Anyone who visits the Manhyia Palace Museum from May 2, 2024, when the tourist site is opened to the general public would witness an augmented facility.
The Museum is now home to 39 new artefacts that were lost among other precious gold and silver objects to the British army during the Sagrenti War in 1874 and the subsequent wars between the Asantes and the British.
They have been installed in special cases in the Museum for exhibition following their return to their bonafide owners.
The returned objects include 300-year-old original Mponponso sword by which every Asantehene swore the oath of office and used by the paramount chiefs of Asante to swear their oath of allegiance before the Asantehene and a seat owned by Asantehene Kofi Karikari, the tenth King of the Asante Kingdom.
They also include one gold peace pipe, three cast gold soul-washers’ badges, seven sections of sheet-gold ornament, one silver straining spoon, one pair of silver anklets and one section of sheet-gold ornament.
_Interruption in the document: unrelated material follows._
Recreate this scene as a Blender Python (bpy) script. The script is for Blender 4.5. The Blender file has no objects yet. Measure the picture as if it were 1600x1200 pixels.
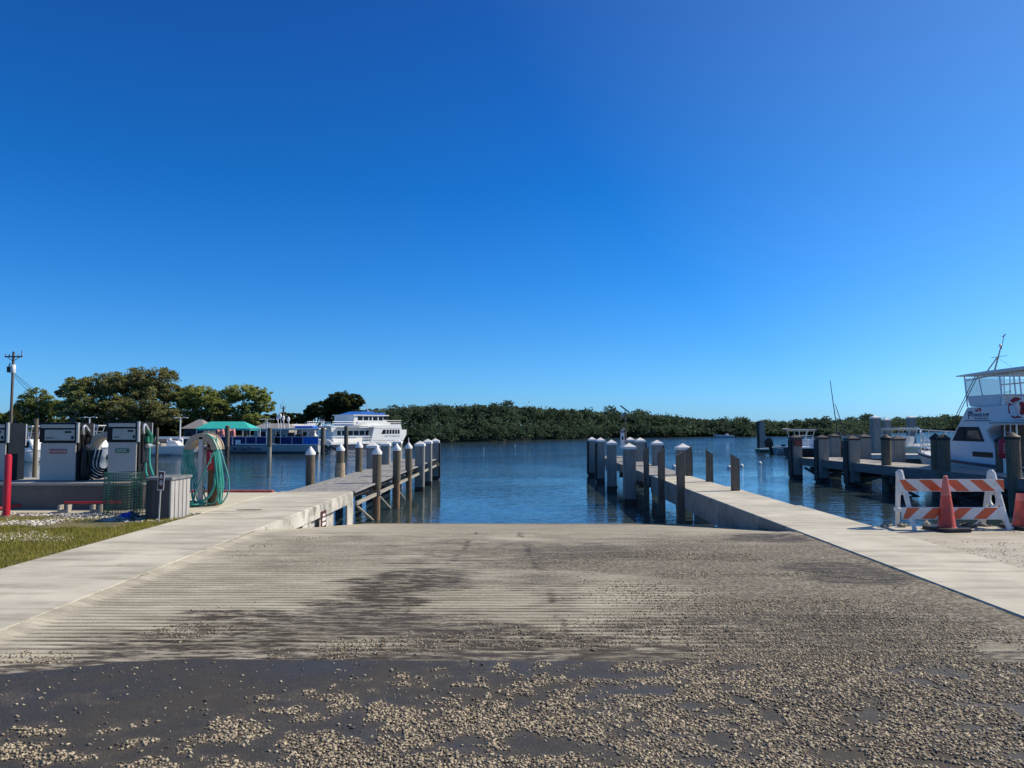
import bpy, bmesh, math, random
import numpy as np
from mathutils import Vector, Matrix, Euler
R = math.radians
random.seed(7)
rng = np.random.default_rng(11)
scene = bpy.context.scene

# ------------------------------------------------------------------ camera, sky, sun, exposure
F, CX, CY, VX, HY, EYE = 1150.0, 800.0, 600.0, 812.0, 665.0, 1.65
PITCH, YAW = math.atan((HY - CY) / F), math.atan((VX - CX) / F)
cd = bpy.data.cameras.new('camera')
cam = bpy.data.objects.new('camera', cd)
scene.collection.objects.link(cam)
cd.sensor_width = 36.0
cd.lens = 36.0 * F / 1600.0
cd.clip_start, cd.clip_end = 0.05, 9000
cam.location = (0, 0, EYE)
cam.rotation_euler = (R(90) + PITCH, 0, YAW)
scene.camera = cam

SUN_EL, SUN_AZ = R(41), R(72)          # azimuth measured from +Y (straight ahead) towards +X (right)
world = bpy.data.worlds.new('World')
scene.world = world
world.use_nodes = True
wn, wl = world.node_tree.nodes, world.node_tree.links
wn.clear()
sky = wn.new('ShaderNodeTexSky')
sky.sky_type = 'NISHITA'
sky.sun_disc = False
sky.sun_elevation = SUN_EL
sky.sun_rotation = SUN_AZ
sky.altitude = 0
sky.air_density = 1.0
sky.dust_density = 0.3
sky.ozone_density = 1.5
tc = wn.new('ShaderNodeTexCoord')
sx = wn.new('ShaderNodeSeparateXYZ')
wl.new(tc.outputs['Generated'], sx.inputs[0])
cr = wn.new('ShaderNodeValToRGB')                       # added tint: deepens blue with height, then neutral overhead to temper bluish ambient
cr.color_ramp.interpolation = 'LINEAR'
el = cr.color_ramp.elements
stops = ((0.0, (.40, .88, 1.80)), (.035, (.34, .86, 1.75)), (.10, (.244, .77, 1.52)), (.185, (.14, .70, 1.47)), (.307, (.065, .62, 1.38)), (.5, (.09, .52, 1.27)), (.64, (.30, .58, 1.05)), (1.0, (.80, .80, .80)))
while len(el) < len(stops): el.new(.5)
for e, (p_, c_) in zip(el, stops):
    e.position = p_; e.color = (c_[0]/2, c_[1]/2, c_[2]/2, 1)
wl.new(sx.outputs['Z'], cr.inputs[0])
dt = wn.new('ShaderNodeVectorMath'); dt.operation = 'DOT_PRODUCT'
wl.new(tc.outputs['Generated'], dt.inputs[0])
dt.inputs[1].default_value = (math.cos(SUN_EL)*math.sin(SUN_AZ), math.cos(SUN_EL)*math.cos(SUN_AZ), math.sin(SUN_EL))
mr = wn.new('ShaderNodeMapRange'); mr.inputs[1].default_value = .50; mr.inputs[2].default_value = .86; mr.clamp = True
wl.new(dt.outputs['Value'], mr.inputs[0])
gl = wn.new('ShaderNodeVectorMath'); gl.operation = 'SCALE'; gl.inputs[0].default_value = (.17, .15, .05)
wl.new(mr.outputs[0], gl.inputs['Scale'])
ad = wn.new('ShaderNodeVectorMath'); ad.operation = 'ADD'
wl.new(cr.outputs[0], ad.inputs[0]); wl.new(gl.outputs[0], ad.inputs[1])
s2 = wn.new('ShaderNodeVectorMath'); s2.operation = 'SCALE'; s2.inputs['Scale'].default_value = 2.0
wl.new(ad.outputs[0], s2.inputs[0])
hs = wn.new('ShaderNodeVectorMath'); hs.operation = 'MULTIPLY'
bg = wn.new('ShaderNodeBackground')
bg.inputs['Strength'].default_value = 0.095
wo = wn.new('ShaderNodeOutputWorld')
wl.new(sky.outputs[0], hs.inputs[0]); wl.new(s2.outputs[0], hs.inputs[1])
wl.new(hs.outputs[0], bg.inputs['Color'])
wl.new(bg.outputs[0], wo.inputs['Surface'])

sl = bpy.data.lights.new('sun', 'SUN')
sl.energy = 5.0
sl.angle = R(0.53)
sl.color = (1.0, 0.88, 0.70)
sun = bpy.data.objects.new('sun', sl)
scene.collection.objects.link(sun)
sd = Vector((math.cos(SUN_EL) * math.sin(SUN_AZ), math.cos(SUN_EL) * math.cos(SUN_AZ), math.sin(SUN_EL)))
sun.rotation_euler = sd.to_track_quat('Z', 'Y').to_euler()
sun.location = (40, 20, 60)

scene.view_settings.view_transform = 'Standard'
scene.view_settings.look = 'None'
scene.view_settings.gamma = 1.0
scene.view_settings.use_curve_mapping = False
scene.view_settings.exposure = 0.0
scene.render.engine = 'CYCLES'
scene.cycles.max_bounces = 6
scene.cycles.use_denoising = True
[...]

Asantehene Otumfuo Osei Tutu II will lead a ceremony to reopen the Manhyia Palace Museum which was closed to the public for three weeks on May 1, 2024 after which the Museum would be opened to the public on May 2, 2024.
Opened in 1995, Manhyia Palace Museum was originally built as a home for Asantehene, Nana Agyeman Prempeh I. He lived there from 1925 to 1931 on his return from British exile in the Seychelles. It recently underwent renovation.